4.28.2011

Proceeding Through Your High School Years...& Beyond


I don’t care how you cut it...aerobics isn’t always a bad thing. In fact, I’m not always 100% sure when it is. Hey! If it keeps you in shape and gets you in a leotard, it ain’t wrong. How does this relate to today’s movie? Well, there’s some aerobics in it. There’s a very-well-put-together section involving a young woman dancing around and just being herself. Then, the homicidal killer pulls off her clothes and stabs her.

I like women fine. But, this guy sure doesn’t. It’s funny. I’ve never had this happen before but I knew who the killer was. He’s the one character who appears in a smoky room, flies randomly off the handle and has only a small, small number of scenes throughout the movie that have very little to do with the movie itself.

It’s strange. I had to re-align my mind...If the killer was so very obvious, then what did that mean? No mystery, no last minute revelations for sure. What was the point? Well, the point was not the killer then but his killings. Let’s examine them then:

Almost entirely women. He chases them, tears off their tops (or more) and stabs them up. Why? Well, maybe that should be left for another time. But, I won’t do it. He’s a lonely man. His wife left him and so he hates all women. Hmmm.... Interesting conundrum here. Is the movie saying “if your wife leaves, you should hate all women?” Or is it saying “Watch out ladies! Because there are guys like this out there!” It certainly doesn’t seem to be making too much of a point for the drug addled guy who thinks he’s Captain Terrific or whatever his name was. And, it doesn’t make much of a case for the hero. Let me back up...

A-OK Sorority. A young woman is killed. She was trying to seduce her ex-. He left. Killer came in. Killed her. But, not before freeing her melon breasts. A guy from Rhode Island sees all. And, the ex- is blamed.
A close watch is kept on the ex-. His present girlfriend is miffed and I was confused because the guy seems very, very gay. I’ve seen a minimum amount of gay porno but this guy looks to be a card carrying union member. Apparently, he’s not. I guess I should grow up and learn more about this guy. Hey, let’s do it together!

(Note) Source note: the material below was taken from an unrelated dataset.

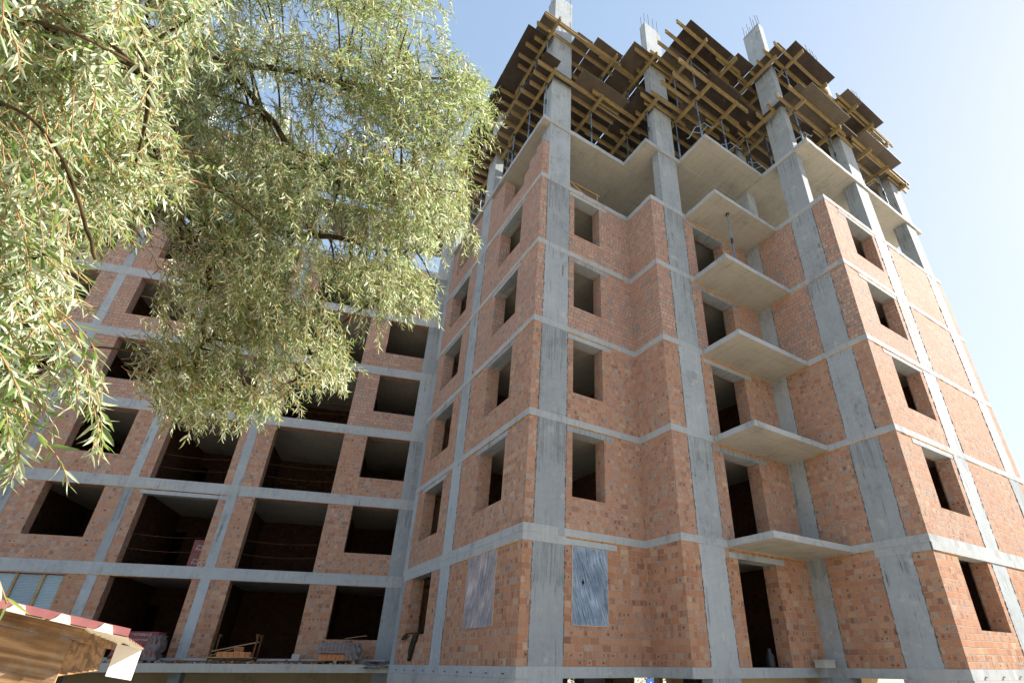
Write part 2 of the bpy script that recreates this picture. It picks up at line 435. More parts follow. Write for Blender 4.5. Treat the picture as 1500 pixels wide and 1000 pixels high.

He seems a nice enough chap. Good looking, clean, with a very manly voice and a fine All-American girlfriend. One of his best buddies is the previously mentioned drug-addled gentleman. He likes being high and hanging out with our hero. Our hero visits his science teacher regularly, has an enemy in the guy from RI and barely knows the caretaker. He is not the killer, no matter how many times people say it to him. If he wasn’t the killer the first time, he’s not the killer the 47th time. Sorry.

Overall assessment: a much better guy than the killer.

That killer and all of his thing still leave me cold and confused. Why all the shenanigans? The movie does not condone it. Nor do I. They make the slaughter so unpleasant that it’s no fun. Humiliation and death are no way to spend the end of your life. Believe you me. The movie shows you that this is no way to act, no way to live. Then, it says, keep your eye out. Mentally unstable people can kill you. Hell, I could kill you! I won’t! You got lucky. I’m kidding.

“Fatal Pulse” has a scene where a woman has her throat slit with a record album. Well, I don’t know, but as I think of it, I think, maybe, just maybe this is the point...be careful of your record collection it could cause you great pain. In fact, I cut myself on a lovely album before sitting down to write this. Be careful of good things. They hurt too. Ow!

I guess, if that killing is the purpose of all things, then the remainder doesn’t matter: The killer, why he kills, the majority of the other killings, the hero, his friends, etc. and so forth. That means you watch this for one, and only one, reason: the LP killing.

“Fatal Pulse”: someone gets their throat slit with a record. See it for that. Or...just see that.